Set out each line from the following listing that includes the word "pixels".
"""
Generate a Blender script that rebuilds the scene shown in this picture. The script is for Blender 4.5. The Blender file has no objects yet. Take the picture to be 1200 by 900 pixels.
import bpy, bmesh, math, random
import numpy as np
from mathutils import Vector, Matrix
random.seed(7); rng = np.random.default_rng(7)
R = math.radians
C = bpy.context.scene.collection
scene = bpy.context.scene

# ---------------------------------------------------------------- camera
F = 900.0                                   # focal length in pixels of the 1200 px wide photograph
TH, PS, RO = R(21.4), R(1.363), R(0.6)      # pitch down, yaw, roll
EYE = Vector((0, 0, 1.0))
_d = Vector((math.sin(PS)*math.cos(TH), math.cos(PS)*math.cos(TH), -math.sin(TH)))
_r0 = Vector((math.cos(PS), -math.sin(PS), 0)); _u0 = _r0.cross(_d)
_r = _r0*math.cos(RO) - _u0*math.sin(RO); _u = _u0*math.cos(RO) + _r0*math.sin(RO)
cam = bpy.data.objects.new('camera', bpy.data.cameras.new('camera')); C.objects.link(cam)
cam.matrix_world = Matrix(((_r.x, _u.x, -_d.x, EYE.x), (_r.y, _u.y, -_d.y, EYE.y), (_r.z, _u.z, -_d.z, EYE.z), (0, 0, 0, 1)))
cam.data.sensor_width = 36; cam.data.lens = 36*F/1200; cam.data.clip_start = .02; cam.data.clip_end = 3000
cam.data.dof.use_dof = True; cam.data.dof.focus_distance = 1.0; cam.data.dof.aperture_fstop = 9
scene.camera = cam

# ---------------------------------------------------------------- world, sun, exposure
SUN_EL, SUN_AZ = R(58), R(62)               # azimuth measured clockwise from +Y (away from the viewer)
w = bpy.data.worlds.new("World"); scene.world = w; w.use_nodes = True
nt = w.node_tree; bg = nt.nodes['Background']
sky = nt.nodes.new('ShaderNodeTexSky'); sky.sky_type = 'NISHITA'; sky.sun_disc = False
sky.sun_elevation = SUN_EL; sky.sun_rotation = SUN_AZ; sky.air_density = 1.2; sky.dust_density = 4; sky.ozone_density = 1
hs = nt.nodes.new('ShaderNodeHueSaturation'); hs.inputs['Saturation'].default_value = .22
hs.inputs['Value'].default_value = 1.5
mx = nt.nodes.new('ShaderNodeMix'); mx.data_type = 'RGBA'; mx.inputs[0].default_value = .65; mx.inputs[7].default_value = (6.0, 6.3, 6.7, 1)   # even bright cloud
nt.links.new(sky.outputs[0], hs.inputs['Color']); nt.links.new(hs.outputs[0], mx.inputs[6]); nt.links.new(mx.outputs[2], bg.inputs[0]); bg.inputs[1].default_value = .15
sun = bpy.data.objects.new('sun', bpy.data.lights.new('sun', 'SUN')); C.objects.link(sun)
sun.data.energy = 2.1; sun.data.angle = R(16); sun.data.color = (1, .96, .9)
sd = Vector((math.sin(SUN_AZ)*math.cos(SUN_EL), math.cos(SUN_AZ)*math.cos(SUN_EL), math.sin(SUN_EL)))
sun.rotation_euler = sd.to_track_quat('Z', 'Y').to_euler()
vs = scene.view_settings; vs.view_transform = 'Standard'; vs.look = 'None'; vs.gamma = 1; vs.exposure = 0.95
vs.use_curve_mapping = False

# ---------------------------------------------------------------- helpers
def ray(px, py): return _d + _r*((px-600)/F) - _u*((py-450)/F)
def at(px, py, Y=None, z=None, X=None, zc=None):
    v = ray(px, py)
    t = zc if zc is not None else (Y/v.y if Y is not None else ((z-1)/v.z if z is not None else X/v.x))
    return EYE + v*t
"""
Exercise output:
Generate a Blender script that rebuilds the scene shown in this picture. The script is for Blender 4.5. The Blender file has no objects yet. Take the picture to be 1200 by 900 pixels.
F = 900.0                                   # focal length in pixels of the 1200 px wide photograph